In 1795 150,000 people organised by the London Corresponding Society met at Islington. The cry was:
"In the midst of apparent plenty, why are we compelled to starve? … Parliamentary corruption like a foaming whirlpool, swallows the fruits of all our labours."
For the opening of parliament George III travelled in the royal state coach. The carriage was shaped like a thicket of golden palm fronds supporting the roof, and topped with cherubs representing England, Wales, Ireland and Scotland. The coach was accompanied by liveried footmen and conch blowing trumpeters and escorted by Royal Horse Guards with a platoon of halberdiers (pike carriers). Awaiting the king in Pal Mall was a crowd of around 200,000 people who pushed between the escorts and the carriage. They began to bang on the sides of the king's carriage and chanted 'Down with George!' A shot went through the window and out the other side. The king arrived at parliament in a furious mood and left in an undistinguished coach and horses. Word spread amongst the crowd that the king's coach was empty, so the crowd searched every coach leaving parliament.

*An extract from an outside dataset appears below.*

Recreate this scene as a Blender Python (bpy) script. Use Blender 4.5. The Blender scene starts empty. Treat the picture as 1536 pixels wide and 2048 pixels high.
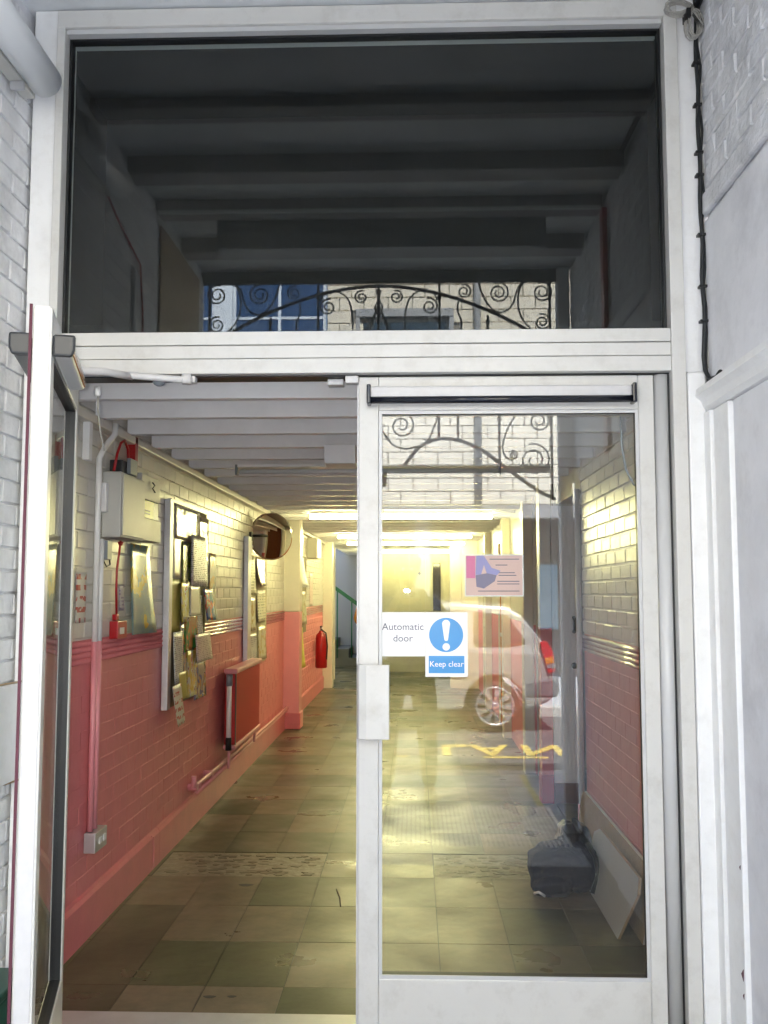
import bpy, math, random
from mathutils import Vector, Matrix
random.seed(7)
S = bpy.context.scene
C = S.collection
R = math.radians
PI = math.pi

# ------------------------------------------------------------------ camera, light, exposure
cam = bpy.data.objects.new('camera', bpy.data.cameras.new('camera'))
C.objects.link(cam)
cam.data.sensor_fit = 'VERTICAL'
cam.data.sensor_height = 24.0
cam.data.lens = 1900 / 2048 * 24.0
cam.data.clip_start = 0.02
cam.data.clip_end = 500
cam.location = (0, -3.24, 1.45)
cam.rotation_euler = (PI / 2 + math.atan(159 / 1900), 0, math.atan(61 / 1900))
S.camera = cam

SUN_EL, SUN_AZ = R(60), R(12)            # the sun stands over the corridor building and lights the far side of the street
W = bpy.data.worlds.new('World'); S.world = W; W.use_nodes = True
nt = W.node_tree
bg = nt.nodes['Background']
sky = nt.nodes.new('ShaderNodeTexSky'); sky.sky_type = 'NISHITA'; sky.sun_disc = False
sky.sun_elevation = SUN_EL; sky.sun_rotation = SUN_AZ
nt.links.new(sky.outputs[0], bg.inputs[0]); bg.inputs[1].default_value = 0.13
sl = bpy.data.lights.new('sun', 'SUN'); sl.energy = 4.6; sl.angle = R(0.5); sl.color = (1, .97, .92)
so = bpy.data.objects.new('sun', sl); C.objects.link(so)
sd = Vector((math.sin(SUN_AZ) * math.cos(SUN_EL), math.cos(SUN_AZ) * math.cos(SUN_EL), math.sin(SUN_EL)))
so.rotation_euler = sd.to_track_quat('Z', 'Y').to_euler(); so.location = (0, 10, 20)
S.view_settings.view_transform = 'Standard'; S.view_settings.look = 'None'
S.view_settings.gamma = 1; S.view_settings.use_curve_mapping = False
S.view_settings.exposure = 3.5
try:
    S.cycles.max_bounces = 14; S.cycles.diffuse_bounces = 7; S.cycles.glossy_bounces = 5
    S.cycles.transparent_max_bounces = 24; S.cycles.use_denoising = True
    S.cycles.sample_clamp_indirect = 4
    S.cycles.caustics_reflective = False
except Exception:
    pass

# ------------------------------------------------------------------ materials
def mat(name, col, rough=.5, metal=0., var=.0, vscale=6., bump=0., bscale=60., spec=.5, dirt=None, dscale=2.5, damt=.5, coat=0.):
    m = bpy.data.materials.new(name); m.use_nodes = True
    n = m.node_tree.nodes; l = m.node_tree.links; b = n['Principled BSDF']
    b.inputs['Roughness'].default_value = rough; b.inputs['Metallic'].default_value = metal
    b.inputs['Specular IOR Level'].default_value = spec; b.inputs['Coat Weight'].default_value = coat
    b.inputs['Coat Roughness'].default_value = .08
    c4 = (*col, 1); b.inputs['Base Color'].default_value = c4
    tc = n.new('ShaderNodeTexCoord')
    geo = n.new('ShaderNodeNewGeometry')
    src = None
    if var > 0:
        t = n.new('ShaderNodeTexNoise'); t.inputs['Scale'].default_value = vscale; t.inputs['Detail'].default_value = 8
        t.inputs['Roughness'].default_value = .65
        l.new(geo.outputs['Position'], t.inputs['Vector'])
        r = n.new('ShaderNodeMapRange'); r.inputs[1].default_value = .3; r.inputs[2].default_value = .7
        r.inputs[3].default_value = 1 - var; r.inputs[4].default_value = 1 + var * .5
        l.new(t.outputs[0], r.inputs[0])
        mx = n.new('ShaderNodeMix'); mx.data_type = 'RGBA'; mx.blend_type = 'MULTIPLY'; mx.inputs[0].default_value = 1
        mx.inputs[6].default_value = c4; l.new(r.outputs[0], mx.inputs[7]); src = mx.outputs[2]
    if dirt:
        t = n.new('ShaderNodeTexNoise'); t.inputs['Scale'].default_value = dscale; t.inputs['Detail'].default_value = 10
        t.inputs['Roughness'].default_value = .7
        l.new(geo.outputs['Position'], t.inputs['Vector'])
        r = n.new('ShaderNodeMapRange'); r.inputs[1].default_value = .5; r.inputs[2].default_value = .75
        r.inputs[3].default_value = 0; r.inputs[4].default_value = damt
        l.new(t.outputs[0], r.inputs[0])
        mx = n.new('ShaderNodeMix'); mx.data_type = 'RGBA'; l.new(r.outputs[0], mx.inputs[0])
        if src: l.new(src, mx.inputs[6])
        else: mx.inputs[6].default_value = c4
        mx.inputs[7].default_value = (*dirt, 1); src = mx.outputs[2]
    if src: l.new(src, b.inputs['Base Color'])
    if bump > 0:
        t = n.new('ShaderNodeTexNoise'); t.inputs['Scale'].default_value = bscale; t.inputs['Detail'].default_value = 6
        l.new(geo.outputs['Position'], t.inputs['Vector'])
        bp = n.new('ShaderNodeBump'); bp.inputs['Strength'].default_value = bump; bp.inputs['Distance'].default_value = .01
        l.new(t.outputs[0], bp.inputs['Height']); l.new(bp.outputs[0], b.inputs['Normal'])
    return m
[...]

They found the king and stopped his coach smashing the windows and chanting, 'Down with George, we want bread!' The cavalry arrived, the horse guards actually, and saved the king just in time and perhaps, who knows, prevented Britain going the way of France and becoming a republic.
Parliament responded to the king's encounter with his, not so, loyal subjects by passing laws which provided the death penalty for those who incited people to hate the king. It also outlawed meetings of more than fifty people and so reformers were forced underground.